Le Gouvernement se félicite de la réforme du processus de délivrance des certificats de nationalité et va continuer à adapter le service rendu à nos concitoyens résidant à l'étranger. Nous y sommes très attachés, et je suis certain que vous approuverez le Gouvernement sur ce sujet, même si, par ailleurs, nous ne partageons pas toujours les mêmes idées.

L'ensemble des sénateurs représentant les Français établis hors de France seront tenus informés de l'évolution de la situation, car je sais que vos collègues siégeant au sein du groupe de l'UMP sont également très attentifs à cette question.

J'espère vous avoir montré que, à défaut d'être réglé, le problème que vous avez soulevé est en voie de l'être. Le Gouvernement est mobilisé pour trouver les voies d'une solution alliant sagesse et efficacité.

M. le président. La parole est à Mme Monique Cerisier-ben Guiga.

Mme Monique Cerisier-ben Guiga. Monsieur le ministre, je vous remercie de votre réponse. Cependant, j'estime que l'on n'a pas encore pris la mesure du problème, qui a changé non pas seulement d'échelle, mais aussi de nature.

Il faut, d'une part, cesser de demander d'une façon injustifiée la production d'un certificat de nationalité, et, d'autre part, modifier le mode de délivrance de celui-ci.

À cet égard, centraliser en un seul lieu le traitement d'une tâche qui était auparavant réparti entre quatre tribunaux ne changera pas vraiment les choses. Pour ma part, je demande la création et l'implantation à Nantes d'un service central de la nationalité des Français nés et résidant à l'étranger, afin de permettre à tous les intervenants de collaborer efficacement : les services du procureur de la République de Nantes compétents en matière d'état civil pour les Français de l'étranger, le service d'état civil des Français à l'étranger du ministère des affaires étrangères et les services de la sous-direction des naturalisations, installés à Rezé.
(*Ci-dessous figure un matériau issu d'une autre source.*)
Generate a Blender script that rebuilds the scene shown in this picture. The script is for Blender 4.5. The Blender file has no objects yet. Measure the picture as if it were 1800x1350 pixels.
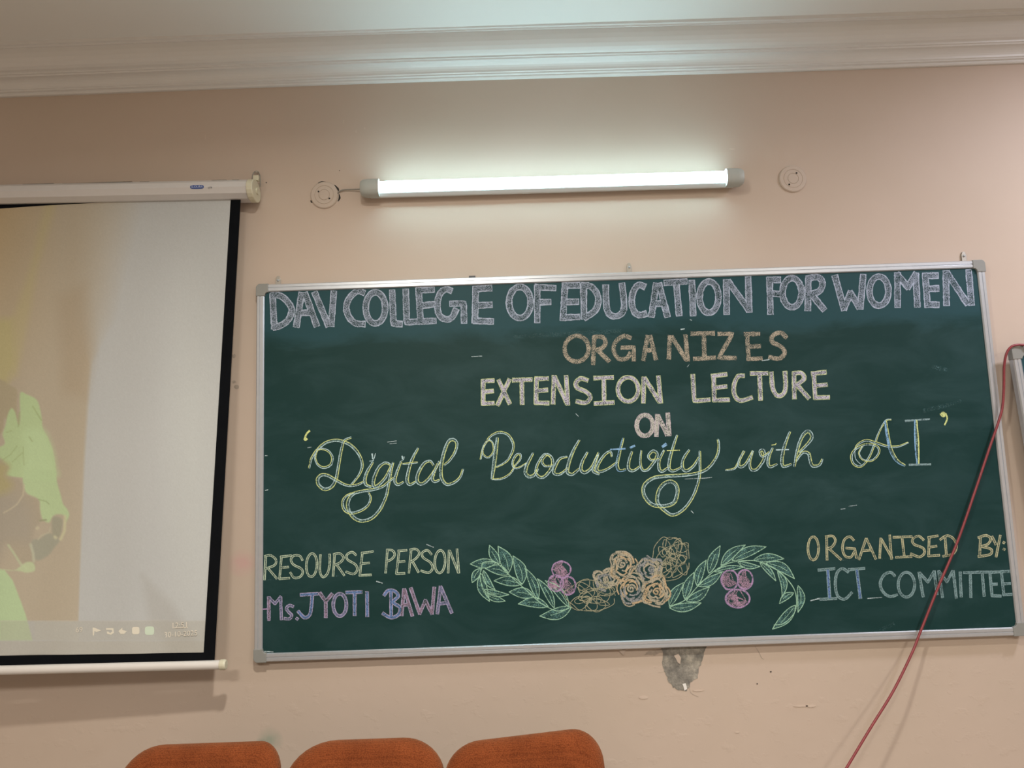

En matière de nationalité, nous devons disposer d'un service centralisé doté d'archives informatisées et relié électroniquement aux autres services concernés par la preuve de la nationalité, que je viens de mentionner.

Si la trace de tous les certificats de nationalité délivrés et des pièces fournies à cette occasion était gardée, les possibilités aujourd'hui offertes par l'informatique rendraient inutile de produire, à quelques mois d'intervalle, les mêmes pièces d'état civil pour constituer les dossiers des différents membres d'une même famille.

Il faut donc donner au ministère de la justice les moyens de l'efficacité. Le contribuable doit cesser de financer ces formalités totalement improductives, qui ne font qu'engendrer, pour le citoyen, des tracasseries inacceptables. Ce dernier paie des contributions pour recevoir un service, non pour être persécuté.